[Scene modeling code data]
** BEGIN **
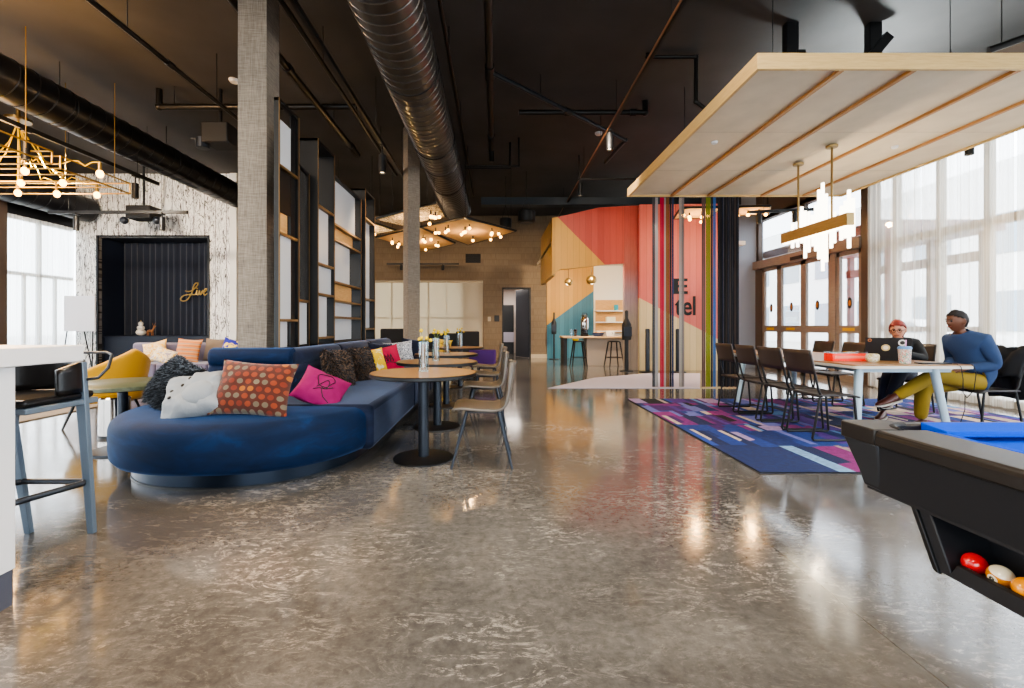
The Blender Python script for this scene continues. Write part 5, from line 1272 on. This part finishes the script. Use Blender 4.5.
# the red-haired person
f = Vector((-.74, -.67, 0)); p = Vector((-.67, .74, 0))   # p: toward the far side
B0 = Vector((5.27, 5.93, 0))
def at(fw, sd, z): q = B0+f*fw+p*sd; return (q.x, q.y, z)
J = dict(pel=(at(0, 0, .56), (.125, .14)), waist=(at(.02, 0, .70), (.115, .135)), chest=(at(.10, 0, .84), (.11, .14)), uch=(at(.15, 0, .92), (.08, .11)), neck=(at(.19, 0, .985), .045), nk2=(at(.215, 0, 1.03), .042),
    shl=(at(.13, -.155, .92), .06), ell=(at(.26, -.24, .74), .046), wrl=(at(.55, -.10, .81), .03), shr=(at(.13, .155, .92), .06), elr=(at(.26, .23, .75), .046), wrr=(at(.55, .10, .81), .03),
    hpl=(at(.06, -.085, .54), .085), knl=(at(.50, -.06, .60), .062), anl=(at(.86, .0, .30), .04), hpr=(at(.06, .085, .53), .085), knr=(at(.50, .06, .47), .062), anr=(at(.62, .10, .11), .04))
wom, W = person('person with short red hair and glasses in black, working behind the laptop', J, E, 'pel', at(.245, 0, 1.10), f[:2], R(-10),
    [(at(.55, -.10, .81), (f.x, f.y, -.12), p, .5, .92), (at(.55, .10, .81), (f.x, f.y, -.12), -p, .5, .92)], 'skin',
    ('black_top', 'blackcloth', ['pel', 'waist', 'chest', 'uch', 'shl', 'ell', 'wrl', 'shr', 'elr', 'wrr'], tor+arms, .016, 'chest'),
    ('jeans', 'denim', ['pel', 'hpl', 'knl', 'anl', 'hpr', 'knr', 'anr'], leg, .014, 'pel'),
    [(at(.88, .0, .285), at(1.06, .02, .24)), (at(.62, .10, .06), at(.82, .12, .055))], .97)
hair = MB(); head_geo(hair, at(.245, 0, 1.10), f[:2], R(-10), .97, lambda x, y, z: z > .045+.45*max(0, y-.02)-.05*(y < .01)-(.09 if y < -.03 else 0), 1.13); hair.build('hair', 'redhair', wom, solid=.012, smooth=80)
face(W, wom, 'skin', True)
# jacket draped over the man's chair back
m = MB()
def jk(u, v):
    # over the back: u along Y, v from front hem over the top to rear hem
    y = (Y-.25)+.50*u; k = v*2-1
    x = 5.565+(.028*k if abs(k) < .2 else (.045+.10*(abs(k)-.2))*math.copysign(1, k)); z = .925-.62*max(0, abs(k)-.08)*(1 if k > 0 else .55)
    return (x+.02*math.sin(u*17+v*6), y+.02*math.sin(v*9), z+.01*math.sin(u*11))
m.grid(jk, 24, 24); tag(m.build('jacket', 'blackcloth', solid=.02, smooth=70), 'black jacket draped over the chair back behind the person in blue', 'jacket')

# ------------------------------------------------------------------ pool table, foreground right
t = thing('pool_table', 'graphite pool table with blue cloth at the right front', 'pool table', (0, 0, 0))
L, Rr, N, Fq = 1.205, 2.66, -.95, 1.61
def ring(z0, z1, i0, i1, y0=N, y1=Fq, m=None):  # hollow tapered skirt as 4 slabs
    m = MB(); d = .03
    o0 = [(L+i0, y0+i0), (Rr-i0, y0+i0), (Rr-i0, y1-i0), (L+i0, y1-i0)]; o1 = [(L+i1, y0+i1), (Rr-i1, y0+i1), (Rr-i1, y1-i1), (L+i1, y1-i1)]
    rings = []
    V0 = [m.v((x, y, z0)) for x, y in o0]; V1 = [m.v((x, y, z1)) for x, y in o1]
    cx, cy = (L+Rr)/2, (y0+y1)/2
    inn = lambda q: (q[0]+d*(1 if q[0] < cx else -1), q[1]+d*(1 if q[1] < cy else -1))
    W0 = [m.v((*inn(q), z0)) for q in o0]; W1 = [m.v((*inn(q), z1)) for q in o1]
    for i in range(4):
        j = (i+1) % 4; m.f([V0[i], V0[j], V1[j], V1[i]]); m.f([W0[i], W1[i], W1[j], W0[j]]); m.f([V1[i], V1[j], W1[j], W1[i]]); m.f([V0[i], W0[i], W0[j], V0[j]])
    return m
ring(.612, .772, .055, .018).build('apron', 'poolblack', t, smooth=20)
MB().box(L+.06, Rr-.06, N+.06, Fq-.06, .60, .63).build('under_board', 'poolblack', t)
RW = .165
b = MB()
def rail(pts): b.prism(pts, 0, 0)
for s, (xa, xb) in enumerate(((L, L+RW), (Rr-RW, Rr))):
    m = MB(); m.prism([(xa, .768), (xb, .768), (xb, .820), (xa+(.012 if s == 0 else 0), .820 if s else .818), (xa, .806)] if s == 0 else [(xa, .768), (xb, .768), (xb, .806), (xb-.012, .818), (xa, .82)], N+.16, Fq-.16, 'y'); m.build('side_rail', 'poolrail', t, bevel=.006)
for y0, y1 in ((Fq-.05, Fq), (N, N+.05)): MB().box(L+.16, Rr-.16, y0, y1, .768, .812).build('end_rail', 'poolrail', t, bevel=.006)
for sx in (0, 1):
    for sy in (0, 1):
        x0 = L if sx == 0 else Rr-.17; y0 = Fq-.16 if sy else N
        pts = rrect(x0, x0+.17, y0, y0+.16, .018, 5)
        hx, hy = (x0+.17 if sx == 0 else x0), (y0 if sy else y0+.16)
        m = MB(); cut = [(hx+.085*math.cos(a)*(-1 if sx == 0 else 1), hy+.085*math.sin(a)*(1 if sy else -1)) for a in [R(90*i/8) for i in range(9)]]
        ox, oy = (x0 if sx == 0 else x0+.17), (y0+.16 if sy else y0)
        poly = [(hx, oy)]+[(ox+(.02 if sx == 0 else -.02), oy), (ox, oy+(-.02 if sy else .02)), (ox, hy)]+[(q[0], q[1]) for q in cut]
        m.prism(poly, .768, .82).build('corner_cap', 'poolrail', t, bevel=.004)
        MB().tube([(q[0], q[1], .815) for q in cut], .010, 8).build('pocket_rim', 'rubber', t)
        MB().lathe([(.078, .65), (.086, .80), (.08, .80), (.07, .66)], (hx, hy, 0), 24).build('pocket_liner', 'rubber', t)
        cx0, cx1 = (L+.012, L+.10) if sx == 0 else (Rr-.10, Rr-.012)
        if sy: cy0, cy1 = Fq-.155, Fq-.012
        else: cy0, cy1 = N+.012, N+.155
        bi, bo = .045, 0
        sxn = 1 if sx == 0 else -1; syn = -1 if sy else 1
        m = MB(); q = [(cx0+(bi if sx == 0 else 0), cy0+(bi if not sy else 0)), (cx1-(0 if sx == 0 else bi), cy0+(bi if not sy else 0)), (cx1-(0 if sx == 0 else bi), cy1-(bi if sy else 0)), (cx0+(bi if sx == 0 else 0), cy1-(bi if sy else 0))]
        p_ = [(cx0, cy0), (cx1, cy0), (cx1, cy1), (cx0, cy1)]
        if sy: q[0] = (q[0][0], q[0][1]+.04)
        m.hexa([(*a_, .606) for a_ in q]+[(*a_, .768) for a_ in p_]).build('corner_block', 'poolgrey', t, bevel=.006)
MB().box(L+.14, Rr-.14, N+.05, Fq-.05, .70, .775).build('cloth_bed', 'cloth', t)
for xa, xb, sg in ((L+RW, L+RW+.05, 1), (Rr-RW-.05, Rr-RW, -1)):
    pr = [(xa, .775), (xb, .79), (xb, .812), (xa, .8205)] if sg > 0 else [(xb, .775), (xa, .79), (xa, .812), (xb, .8205)]
    for y0, y1 in ((Fq-.19, .36), (.28, N+.19)): MB().prism(pr, y1, y0, 'y').build('cushion', 'cloth', t, bevel=.003)
for y0, y1, sg in ((Fq-.05, Fq-.14, 1), (N+.05, N+.14, -1)):
    m = MB(); m.prism([(y0, .775), (y1, .79), (y1, .81), (y0, .8205)], L+.25, Rr-.25, 'x'); m.build('cushion', 'cloth', t, bevel=.003)
# ball return box under the apron
b = MB()
xs = L+.085
y_t, y_b, zt_, zb_ = 1.405, 1.33, .60, .435
b.prism([(y_t, zt_), (y_b, zb_), (y_b-.045, zb_), (y_t-.05, zt_)], xs, xs+.30, 'x')
b.prism([(y_b-.03, zb_), (.32, zb_), (.32, zb_+.045), (y_b-.055, zb_+.045)], xs, xs+.022, 'x')
b.prism([(y_b, zb_), (.32, zb_), (.32, zb_+.02), (y_b, zb_+.02)], xs+.022, xs+.30, 'x')
b.box(xs+.14, xs+.30, .32, y_t-.05, zb_, zt_+.02)
b.prism([(.36, zt_), (.36, zb_), (.32, zb_), (.32, zt_)], xs, xs+.30, 'x')
b.build('ball_tray', 'poolblack', t, bevel=.004)
MB().prism([(y_t+.006, zt_), (y_b+.006, zb_), (y_b-.012, zb_-.004), (y_t-.012, zt_)], xs-.008, xs+.004, 'x').build('tray_lip', 'blackm', t, bevel=.002)
for y0, y1 in ((-.7, -.35), (.0, .3)): MB().hexa([(L+.4, y0+.05, 0), (Rr-.4, y0+.05, 0), (Rr-.4, y1-.05, 0), (L+.4, y1-.05, 0), (L+.3, y0, .6), (Rr-.3, y0, .6), (Rr-.3, y1, .6), (L+.3, y1, .6)]).build('pedestal_leg', 'poolblack', t, bevel=.008)
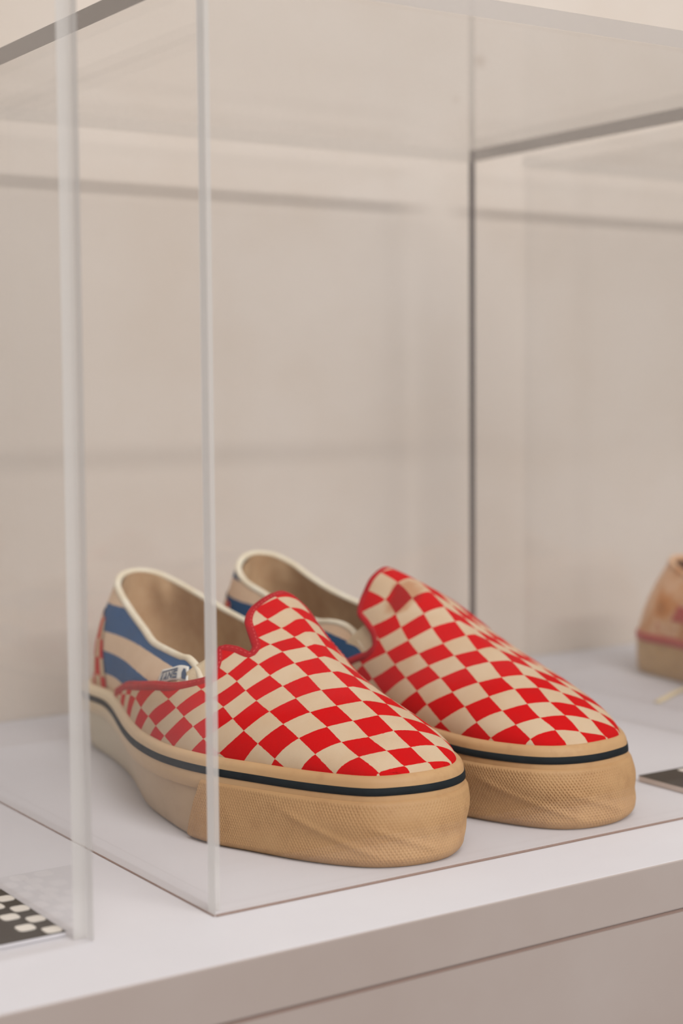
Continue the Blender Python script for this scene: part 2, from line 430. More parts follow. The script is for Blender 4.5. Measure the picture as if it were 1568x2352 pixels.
def wall_at(s, z, off):
    """point on the sole wall at arc position s (mm), height z, outward offset"""
    s = np.asarray(s, float) % ARCL
    def ip(A): return np.stack([np.interp(s, np.append(ARC, ARCL), np.append(A[:, k], A[0, k])) for k in (0, 1)], -1)
    f = np.clip(np.asarray(z, float)/31.5, 0, 1)[..., None]
    f = f*f*(3-2*f)
    p = ip(OB)*(1-f)+ip(OS)*f
    n = ip(NB)*(1-f)+ip(NS)*f; n /= np.linalg.norm(n, axis=-1)[..., None]
    p = p+n*np.asarray(off, float)[..., None]
    return np.concatenate([p, np.broadcast_to(np.asarray(z, float), p.shape[:-1])[..., None]], -1)

def Vsurf(y, th, sh, inset=0.0):
    y = np.maximum(np.asarray(y, float), YTIP+.02); th = np.asarray(th, float)
    o = np.argsort(NEAR[:, 1]); xn = np.interp(y, NEAR[o, 1], NEAR[o, 0])
    o = np.argsort(FAR[:, 1]); xf = np.interp(y, FAR[o, 1], FAR[o, 0])
    xc = XCF(y); xc = np.clip(xc, xn+.35*(xf-xn), xf-.35*(xf-xn))
    p = PF(y); q = 1+(p-1)*.5
    c, s = np.cos(th), np.sin(th).clip(0)
    k = np.where(c > 0, np.abs(c)**(p+sh['pl'](y)), np.abs(c)**(p+sh['pm'](y)))
    x = np.where(c > 0, xc-(xc-xn)*k, xc+(xf-xc)*k)
    top = sh['ridge'](y)-sh['ridge'](YTIP)
    if inset:
        sc = np.clip(1-inset/np.maximum(xf-xn, 8)*2, 0, 1); x = xc+(x-xc)*sc; top = np.maximum(top-inset, 0.2)
    z = Z0+top*s**q
    if 'fold' in sh: z = z - sh['fold'](y, th)
    return np.stack([x, y+0*x, z], -1)

RIGHT = dict(pl=ZERO, pm=prof_w([(520, 0.), (535, .25), (560, .5), (600, .5), (618, .3), (632, .0), (646, -.28), (760, -.25)]), ridge=prof_w([(520,36),(531,41),(537,46.5),(546,51),(560,57),(575,63.5),(590,70),(605,77.5),(620,86),(632,92.5),(645,98),(660,103),(700,106),(760,108)]))
LEFT = dict(pl=prof_w([(520, 0.), (535, .25), (560, .55), (600, .8), (640, .9), (670, .6), (760, .4)]), pm=ZERO, ridge=prof_w([(520,36),(531,41),(537,46),(546,51),(560,57),(575,62.5),(590,68),(605,73),(620,78.5),(640,87.5),(660,96.5),(675,100.5),(690,103),(760,106)]))
RIGHT['end'] = pchip([(t, YW(y)) for t, y in [(0,760),(.03,755),(.175,724.5),(.326,671),(.425,647),(.518,634.7),(.617,626.6),(.68,623.6),(.803,627),(.873,631.8),(.942,626.6),(1.0,618.4),(1.082,620),(1.14,628),(1.187,634.7),(1.286,640),(1.431,643.2),(1.641,647),(1.78,650),(1.88,650.3),(1.98,646),(2.08,635),(2.2,624.5),(2.38,622),(2.5,626),(2.65,640),(2.85,680),(3.0,715),(3.1416,740)]])
LEFT['end'] = pchip([(t, YW(y)) for t, y in [(0,750),(.2,715),(.35,685),(.5,664),(.62,654),(.75,652),(.86,660),(.95,670),(1.1,677),(1.25,680.5),(1.524,682.5),(1.74,681),(1.92,679.6),(2.083,677.3),(2.263,675),(2.35,672),(2.391,665),(2.461,656.3),(2.542,653.4),(2.659,657),(2.734,664),(2.822,674),(2.97,710),(3.1416,745)]])
# print lattice read off the cloth: (along mm, across mm, row, column)
RIGHT['lattice'] = [(94.9,-28.3,-1,0),(84.9,-27.4,0,0),(75.1,-25.9,1,0),(64.2,-25.3,2,0),(52.2,-25.2,3,0),(94.3,-15.5,-1,1),(84.3,-14.4,0,1),(73.8,-13.4,1,1),(61.7,-13.6,2,1),(49.0,-13.7,3,1),(116.3,-11.7,-4,2),(107.7,-8.8,-3,2),(99.6,-6.3,-2,2),(91.6,-4.3,-1,2),(83.0,-2.9,0,2),(71.3,-2.5,1,2),(102.3,-42.2,-2,-1),(94.9,-40.9,-1,-1),(86.9,-40.2,0,-1),(77.7,-39.3,1,-1),(67.4,-38.0,2,-1),(90.2,-52.1,0,-2),(81.0,-52.1,1,-2),(120.8,2.6,-4,3),(114.3,6.5,-3,3),(105.0,8.0,-2,3),(94.9,7.7,-1,3),(48.4,-13.5,3,1),(36.3,-13.0,4,1),(23.7,-13.2,5,1),(13.3,-11.3,6,1),(4.0,-7.7,7,1),(52.2,-25.0,3,0),(39.5,-24.0,4,0),(28.1,-24.0,5,0),(16.6,-22.8,6,0),(5.4,-19.4,7,0),(58.5,-1.8,2,2),(47.1,-1.7,3,2),(35.7,-0.7,4,2),(23.7,-0.8,5,2),(11.9,-0.3,6,2),(4.0,3.6,7,2),(128.4,-71.0,-3,-3),(119.5,-70.8,-2,-3),(111.0,-70.1,-1,-3),(101.7,-69.0,0,-3),(92.2,-68.6,1,-3),(174.2,-82.9,-5,-4),(159.5,-85.6,-4,-4),(146.4,-86.3,-3,-4),(135.3,-85.8,-2,-4),(124.0,-85.2,-1,-4),(114.3,-84.9,0,-4)]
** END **
**WHAT THIS TASK INVOLVES**. Select every line where the word "Python" occurs.

**RIGHT ANSWER**.
The Blender Python script for this scene continues. Write part 5, from line 1272 on. This part finishes the script. Use Blender 4.5.
Continue the Blender Python script for this scene: part 2, from line 430. More parts follow. The script is for Blender 4.5. Measure the picture as if it were 1568x2352 pixels.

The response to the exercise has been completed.